Strange Times at Innovative Program High - OZY | A Modern Media Company

Strange Times at Innovative Program High

Strange Times at Innovative Program High

By Libby Coleman


Because if you thought your high school was weird, think again.

By Libby Coleman

Nothing reveals as much about a society, and its future, as its high schools. Yet amid accelerating change — widening inequality, unprecedented globalization and technological advances — high schools have lagged woefully behind. There are, of course, exceptions. Follow OZY’s special seriesHigh School, Disrupted to find out about the global leaders, cutting-edge trends and big ideas reimagining secondary education — for the better.

Instead of the snoozefest that is first period, mornings at Innovative Program High School began with psychocalisthenics and tai chi stretches.

That’s just where the differences between traditional schools and this 1970s education experiment began. In 1970, a handful of teachers set up shop on the campus of the public University High School in Los Angeles and created an offshoot, with philosophical underpinnings like Zen, Erhard Seminars Training (aka Est, which gained prominence in the ’70s) and Scientology. Admittance was by lottery at first; in the school’s tenure, the ranks grew from some 100 students to around 200. Little, if anything, was typical about the school, which survived long enough to see Nixon’s resignation, the Vietnam War end and the 1973 oil crisis.

A conference with a teacher … could become a debate over one’s deserved grade.
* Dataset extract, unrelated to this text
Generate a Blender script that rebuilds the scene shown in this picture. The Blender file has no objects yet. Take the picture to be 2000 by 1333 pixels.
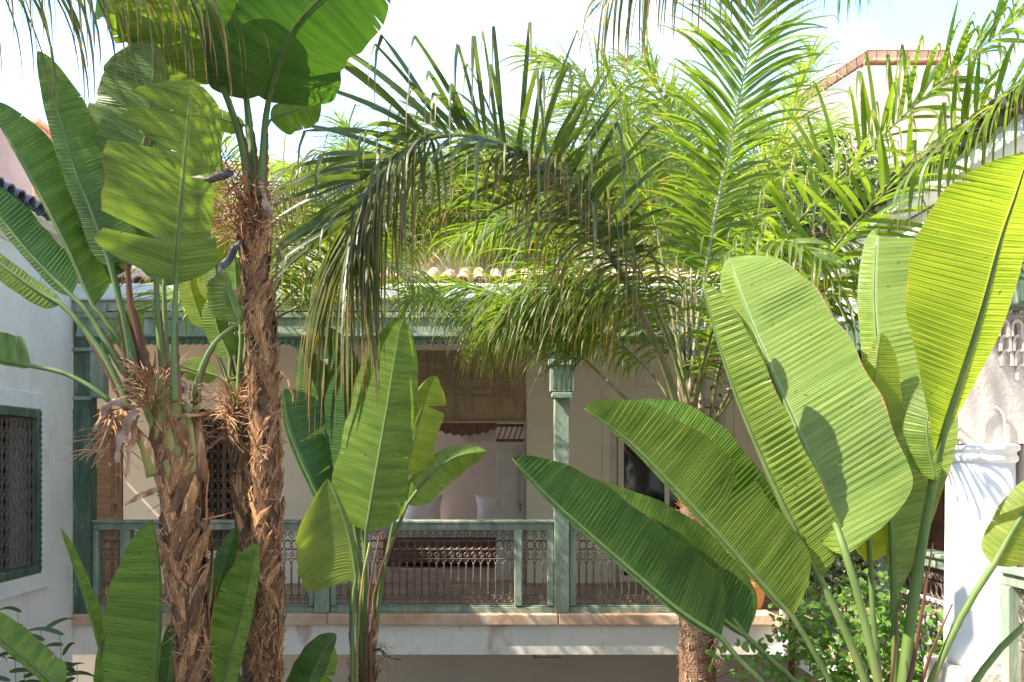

At IPS, grades weren’t traditional. A conference with a teacher, for example, could become a debate over one’s deserved grade. If your argument stunk, “you wouldn’t get a grade,” former IPS student Karen Hampton says. Reasoning and rhetoric were key. Hampton recalls earning an A in a class taught by one of the school co-founders Fred Holtby — students called him by his first name — and being elated.

So were extracurricular activities the way to stack your résumé, as they are today? Not in the least. There were no clubs at IPS, says former student Joel Drucker. There were many types of students, according to Michael Apstein, who also attended IPS. Some were too smart to be engaged by typical classes; others bombed out of school because of family issues or chemical difficulties and needed something else.

Experimental education existed in the United States long before IPS. The modern birth of educational experiments began with John Dewey’s progressive education back in the 1890s. The core of progressive education formed a Montessori-like approach: hands-on learning, personalized accountability and emphasis on critical thinking rather than learning by rote, aka memorization.    

At IPS, sometimes the students learned from one another. Other times, the faculty taught what they called “frames,” a perspective-focused class that eschewed traditional tests. Some activities were built to break a person’s crunch-o-meter. “We’d have weekly withholds,” says former student Laurie Wagner. “It was a chance to go up to another student and talk about something you had been keeping from them. Maybe you had a crush on them, or maybe they had said something that hurt you. It was a weekly chance to clear all of that.”

Then there was an exercise in some classes called the “death process,” Drucker says. Students would lie down and close their eyes while peers talked like they were at their funeral. “There was a philosophy behind IPS and an exploration of what it is to be a human that was completely foreign to the regular curriculum of high school,” says musician and former IPS student Paul Roessler. The different curriculum meant that the transition to college was difficult for some. “I have a lot of friends from IPS who I know would tell you college was a shock to them,” Apstein says. Some traditional abilities lagged behind. “Some of the skills, because we didn’t do as much writing, were made up for later,” Hampton says.  

Sure, it was the ’70s, and plenty of drugs were in play even if drug use wasn’t condoned by the teachers. Affluent schools, Hampton says, saw students smoking pot and taking mushrooms or other mind-expanding drugs. “Inner-city schools would get cracked down, but anyone who knew, knew more was going on at affluent schools,” she says. But mostly, Drucker says, love and emotional intelligence were honed at the school. Hugs abounded. Drucker, who used to play tennis competitively, says he remembers two IPS teachers playing tennis and not taking advantage of their opportunities. He critiqued one of their shots for not being aggressive enough, and the teacher told him, “Oh no, this is cooperative competition. We’re not about winning at all costs. That’s what cost Richard Nixon.”

The school dabbled in religion, layering in Zen, Est and Scientology (the first Scientology church opened in Los Angeles in 1954). “Est and Scientology were both parts of the program, but sort of veiled,” Wagner says. “I think they picked parts that they thought would be the most helpful to us.” Later, Scientology received more emphasis, but many students weren’t buying it. “I left five weeks into [my senior year] because of Scientology — I was not getting involved in that,” Hampton says.

By 1978, IPS was nearing its end. A new principal at parent school University High was determined to end the experiment. Students knew the fate of their school, and at graduation, when the principal of Uni High handed out IPS diplomas, the students enjoyed one final act of defiance to the establishment. “Our rebellion was to not shake his hand when he gave us the diploma,” Drucker says.